Die Grenze zwischen Offline- und Onlinespiel verschwimmt, das Modewort "Cloud Computing" kommt in den Sinn. Wandert das Computerspiel in die "Cloud"? Und wird das von den Käufern schließlich akzeptiert, so wie User auch Texte in Google Documents online bearbeiten, oder ihre eBooks auf dem Kindle abspeichern, wo sie von Amazon jederzeit wieder gelöscht werden können? So wie sie den Lizenzvertrag des Windows Media Player 11 akzeptieren, in dem sie zustimmen, dass Microsoft heruntergeladene Videos vom Computer löschen darf? In vielen dieser Lizenzverträge geben User Rechte ab, die ihnen die Gesetze ihres jeweiligen Heimatlandes eigentlich zuerkennen würde (zum Beispiel das Recht auf Privatkopie). "Es wird juristische Detailfragen geben, die zu klären sind", sagt Niki Laber.

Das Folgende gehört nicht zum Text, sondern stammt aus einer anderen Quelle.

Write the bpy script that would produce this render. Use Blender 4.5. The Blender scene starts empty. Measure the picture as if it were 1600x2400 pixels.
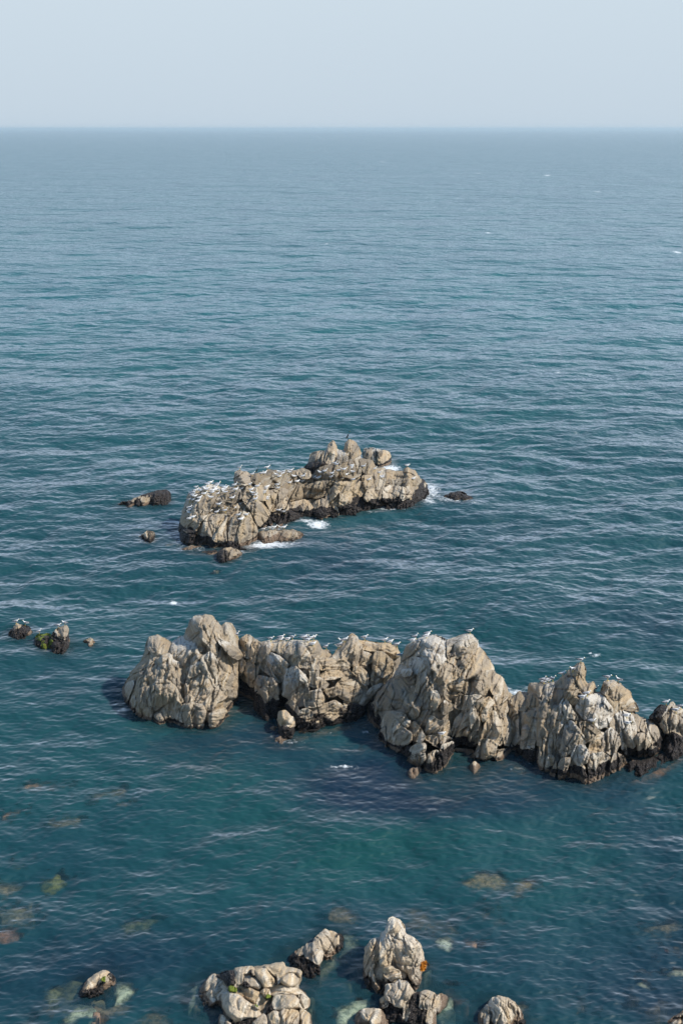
import bpy, math, random
import numpy as np
from mathutils import Vector
R = math.radians
sc = bpy.context.scene
col = sc.collection

# ---------------------------------------------------------------- camera
H = 36.0                       # eye height above the sea, standing on the coastal cliff
FPX = 3333.33                  # focal length in photo pixels (50 mm, 36 mm tall frame)
TH = math.atan((1200 - 301) / FPX)
cd = bpy.data.cameras.new('camera'); cam = bpy.data.objects.new('camera', cd); col.objects.link(cam)
cam.location = (0, 0, H); cam.rotation_euler = (math.pi/2 - TH, 0, 0)
cd.sensor_fit = 'VERTICAL'; cd.sensor_height = 36; cd.sensor_width = 24; cd.lens = 50
cd.clip_start = .5; cd.clip_end = 250000
sc.camera = cam
# ---------------------------------------------------------------- light
SUN_EL, SUN_AZ = 47, 72        # azimuth measured from straight behind the camera towards the right
sd = Vector((math.sin(R(SUN_AZ))*math.cos(R(SUN_EL)), -math.cos(R(SUN_AZ))*math.cos(R(SUN_EL)), math.sin(R(SUN_EL))))
ld = bpy.data.lights.new('sun', 'SUN'); sun = bpy.data.objects.new('sun', ld); col.objects.link(sun)
sun.rotation_euler = sd.to_track_quat('Z', 'Y').to_euler(); sun.location = (60, -40, 90)
ld.energy = 4.2; ld.angle = R(2.5); ld.color = (1, .92, .80)
w = bpy.data.worlds.new('World'); sc.world = w; w.use_nodes = True
wn, wl = w.node_tree.nodes, w.node_tree.links
bg = wn['Background']; sky = wn.new('ShaderNodeTexSky'); sky.sky_type = 'NISHITA'; sky.sun_disc = False
sky.sun_elevation = R(SUN_EL); sky.sun_rotation = R(180 - SUN_AZ)
sky.air_density = 1.0; sky.dust_density = .25; sky.ozone_density = 2.5; sky.altitude = 30
hs = wn.new('ShaderNodeHueSaturation'); hs.inputs['Saturation'].default_value = 1.0
wl.new(sky.outputs[0], hs.inputs['Color'])
# the bank of sea haze that whitens the lowest part of the sky
tc = wn.new('ShaderNodeTexCoord'); sx = wn.new('ShaderNodeSeparateXYZ'); wl.new(tc.outputs['Generated'], sx.inputs[0])
r1 = wn.new('ShaderNodeMapRange'); wl.new(sx.outputs[2], r1.inputs[0]); r1.inputs[1].default_value = -.005; r1.inputs[2].default_value = .10
m1_ = wn.new('ShaderNodeMix'); m1_.data_type = 'RGBA'; wl.new(r1.outputs[0], m1_.inputs[0]); m1_.inputs[6].default_value = (2.92, 3.45, 3.95, 1); m1_.inputs[7].default_value = (3.25, 3.80, 4.25, 1)
r2 = wn.new('ShaderNodeMapRange'); r2.interpolation_type = 'SMOOTHSTEP'; wl.new(sx.outputs[2], r2.inputs[0]); r2.inputs[1].default_value = .09; r2.inputs[2].default_value = .55
m2_ = wn.new('ShaderNodeMix'); m2_.data_type = 'RGBA'; wl.new(r2.outputs[0], m2_.inputs[0]); wl.new(m1_.outputs[2], m2_.inputs[6]); tn = wn.new('ShaderNodeMix'); tn.data_type = 'RGBA'; tn.blend_type = 'MULTIPLY'; tn.inputs[0].default_value = 1; wl.new(hs.outputs[0], tn.inputs[6]); tn.inputs[7].default_value = (.80, .97, 1.0, 1); wl.new(tn.outputs[2], m2_.inputs[7])
wl.new(m2_.outputs[2], bg.inputs[0]); bg.inputs[1].default_value = .15
sc.view_settings.view_transform = 'Standard'; sc.view_settings.look = 'None'
sc.view_settings.exposure = .35; sc.view_settings.gamma = 1
sc.render.engine = 'CYCLES'
sc.cycles.volume_bounces = 1; sc.cycles.transparent_max_bounces = 12

# ---------------------------------------------------------------- numpy noise
rs = np.random.RandomState(7)
TAB = rs.rand(65536).astype(np.float32)
def _h(i, j, k, s):
    n = (i*73856093) ^ (j*19349663) ^ (k*83492791) ^ (s*2654435)
    n = (n ^ (n >> 13)) * 1274126177
    return TAB[(n ^ (n >> 16)) & 65535]
def vn(x, y, z=0.0, s=0):
    x = np.asarray(x, np.float64); y = np.asarray(y, np.float64); z = np.asarray(z, np.float64) + 0*x
    i, j, k = np.floor(x).astype(np.int64), np.floor(y).astype(np.int64), np.floor(z).astype(np.int64)
    fx, fy, fz = x-i, y-j, z-k
    fx, fy, fz = (f*f*(3-2*f) for f in (fx, fy, fz))
    r = 0
    for a in (0, 1):
        for b in (0, 1):
            for c in (0, 1):
                r = r + _h(i+a, j+b, k+c, s)*(fx if a else 1-fx)*(fy if b else 1-fy)*(fz if c else 1-fz)
    return r*2-1
def fbm(x, y, z=0.0, s=0, o=4, g=.5):
    r, a, f = 0, 1.0, 1.0
    for q in range(o):
        r = r + a*vn(x*f, y*f, np.asarray(z)*f, s+q*17); a *= g; f *= 2.03
    return r
def facet(u, v, s=0, j=.85, sl=.5, st=.35):
    """broken-rock relief: each jittered cell is a flat chip with its own tilt and step; also returns distance to the cell edge"""
    i0, j0 = np.floor(u).astype(np.int64), np.floor(v).astype(np.int64)
    b1 = np.full(u.shape, 9.); b2 = np.full(u.shape, 9.); h = np.zeros(u.shape)
    for a in (-1, 0, 1):
        for b in (-1, 0, 1):
            i, k = i0+a, j0+b
            cx = i+.5+j*(_h(i, k, 0*i, s)-.5); cy = k+.5+j*(_h(i, k, 0*i+1, s)-.5)
            d = (u-cx)**2+(v-cy)**2
            hh = (u-cx)*(_h(i, k, 0*i+2, s)-.5)*2*sl+(v-cy)*(_h(i, k, 0*i+3, s)-.5)*2*sl+(_h(i, k, 0*i+4, s)-.5)*2*st
            m = d < b1; b2 = np.where(m, b1, np.minimum(b2, d)); h = np.where(m, hh, h); b1 = np.where(m, d, b1)
    return h, np.sqrt(b2)-np.sqrt(b1)
def sst(a, b, x):
    t = np.clip((x-a)/(b-a), 0, 1); return t*t*(3-2*t)

# ---------------------------------------------------------------- pixel rays to world
FW = np.array([0, math.cos(TH), -math.sin(TH)]); UP = np.array([0, math.sin(TH), math.cos(TH)]); RT = np.array([1., 0, 0])
CP = np.array([0, 0, H])
def ray(px, py):
    px = np.asarray(px, float); py = np.asarray(py, float)
    return FW + RT*((px-800)/FPX)[..., None] - UP*((py-1200)/FPX)[..., None]
def ground(px, py, z=0.0):
    d = ray(px, py); return CP + d*((z-H)/d[..., 2])[..., None]
# zoom frames used while measuring the photograph: (origin x, origin y, scale)
Z = dict(A=(250,1000,3.136), B=(650,1000,3.136), C=(250,1400,3.92), D=(540,1440,3.92), E=(820,1440,3.92), F=(1180,1520,3.733),
         G=(0,1400,5.227), H=(430,2140,3.92), I=(780,2120,3.136), J=(1100,2000,3.136), K=(100,2200,5.227), L=(0,1750,1.96), S=(0,0,1.0))
def P(z, pts):
    ox, oy, s = Z[z]; a = np.array(pts, float); return np.stack([ox+a[:, 0]/s, oy+a[:, 1]/s], 1)

# ---------------------------------------------------------------- outlines
def resample(poly, step=3.0, amp=1.0, seed=0, grow=0.):
    out = []
    n = len(poly)
    for i in range(n):
        a, b = poly[i], poly[(i+1) % n]
        L = np.hypot(*(b-a)); k = max(1, int(L/step))
        for q in range(k): out.append(a+(b-a)*q/k)
    o = np.array(out)
    # soften corners slightly, then roughen
    o = .5*o + .25*np.roll(o, 1, 0) + .25*np.roll(o, -1, 0)
    t = np.roll(o, -1, 0)-np.roll(o, 1, 0); t /= np.maximum(1e-6, np.hypot(t[:, 0], t[:, 1]))[:, None]
    nrm = np.stack([t[:, 1], -t[:, 0]], 1)
    nz = vn(o[:, 0]/9, o[:, 1]/9, 0, seed)*1.0 + vn(o[:, 0]/3.5, o[:, 1]/3.5, 0, seed+5)*.55
    ar = np.sum(o[:, 0]*np.roll(o[:, 1], -1)-np.roll(o[:, 0], -1)*o[:, 1])
    return o + nrm*(nz*amp+(grow if ar > 0 else -grow))[:, None]
def sdf(poly, X, Y, near=False):
    """signed distance (inside > 0); X, Y flat arrays"""
    A = poly; B = np.roll(poly, -1, 0); n = len(X)
    D = np.empty(n); NX = np.empty(n); NY = np.empty(n); ins = np.zeros(n, bool)
    ch = max(1, int(3e6/len(A)))
    ex, ey = (B-A)[:, 0], (B-A)[:, 1]; l2 = np.maximum(ex*ex+ey*ey, 1e-9)
    for s in range(0, n, ch):
        x = X[s:s+ch, None]; y = Y[s:s+ch, None]
        t = np.clip(((x-A[:, 0])*ex+(y-A[:, 1])*ey)/l2, 0, 1)
        qx = A[:, 0]+t*ex; qy = A[:, 1]+t*ey
        d2 = (x-qx)**2+(y-qy)**2; k = d2.argmin(1); r = np.arange(len(k))
        D[s:s+ch] = np.sqrt(d2[r, k]); NX[s:s+ch] = qx[r, k]; NY[s:s+ch] = qy[r, k]
        c = ((A[:, 1] > y) != (B[:, 1] > y)) & (x < ex*(y-A[:, 1])/np.where(ey == 0, 1e-9, ey)+A[:, 0])
        ins[s:s+ch] = (c.sum(1) % 2) == 1
    D = np.where(ins, D, -D)
    return (D, NX, NY) if near else D

# ---------------------------------------------------------------- object helpers
def setp(o, label=None, cat=None, group=None, kind=None):
    if label: o['label'] = label
    if cat: o['category'] = cat
    if group: o['group'] = group
    if kind: o['kind'] = kind
    return o
def mesh_np(name, V, quads, tris=None, mats=(), attrs=None, parent=None, smooth=True):
    me = bpy.data.meshes.new(name)
    nq = len(quads) if quads is not None else 0; nt = len(tris) if tris is not None else 0
    me.vertices.add(len(V)); me.vertices.foreach_set('co', np.asarray(V, np.float32).ravel())
    loops = []
    if nq: loops.append(np.asarray(quads).ravel())
    if nt: loops.append(np.asarray(tris).ravel())
    loops = np.concatenate(loops).astype(np.int32)
    me.loops.add(len(loops)); me.loops.foreach_set('vertex_index', loops)
    st = np.concatenate([np.arange(nq)*4, nq*4+np.arange(nt)*3]).astype(np.int32)
    me.polygons.add(nq+nt); me.polygons.foreach_set('loop_start', st)
    me.update(calc_edges=True); me.validate()
    if smooth: me.polygons.foreach_set('use_smooth', np.ones(len(me.polygons), bool))
    for k, v in (attrs or {}).items():
        v = np.asarray(v, np.float32)
        if v.ndim == 1: a = me.attributes.new(k, 'FLOAT', 'POINT'); a.data.foreach_set('value', v)
        else: a = me.attributes.new(k, 'FLOAT_COLOR', 'POINT'); a.data.foreach_set('color', v.ravel())
    for m in mats: me.materials.append(m)
    o = bpy.data.objects.new(name, me); col.objects.link(o)
    if parent: o.parent = parent
    return o
def empty(name, loc):
    o = bpy.data.objects.new(name, None); col.objects.link(o); o.location = loc; o.empty_display_size = .5
    return o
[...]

Eine der restriktivsten DRM-Strategien fährt Apple, bei dessen iPad nicht nur die Löschung unliebsamer Inhalte auf der Tagesordnung steht, sondern sogar streng kontrolliert wird, was überhaupt auf dem Gerät installiert werden darf. Apple hält Anteile am Disney-Konzern, Microsoft am Fernsehsender MSNBC, Sony ist gleichzeitig Spielkonsolenhersteller und Besitzer von Filmstudios.

FSF

Richard Stallman

Diese zunehmende Verflechtung von Computer- und Softwarekonzernen mit traditionellen Unterhaltungsriesen führe zur zunehmenden Verbreitung von DRM, warnt die Free Software Foundation. Deren Gründer Richard Stallman meinte schon im Jahr 2006: "Die wichtigste Maßnahme gegen DRM ist: Keine Produkte mit DRM zu akzeptieren. Wenn dich jemand einlädt, deine Freiheit für Bequemlichkeit aufzugeben, dann sagst du 'Nein'."
Auf der Website der Free Software Foundation läuft derzeit eine Petition gegen das restriktive DRM auf Apple's iPad. Ein Gerät, das dem Spielehersteller Ubisoft freilich sehr gelegen kommen dürfte: Denn auch auf dem rigoros DRM-geschützten iPhone erzielt UbiSoft über seine Handy-Tochterfirma GameLoft mittlerweile hohe Umsätze.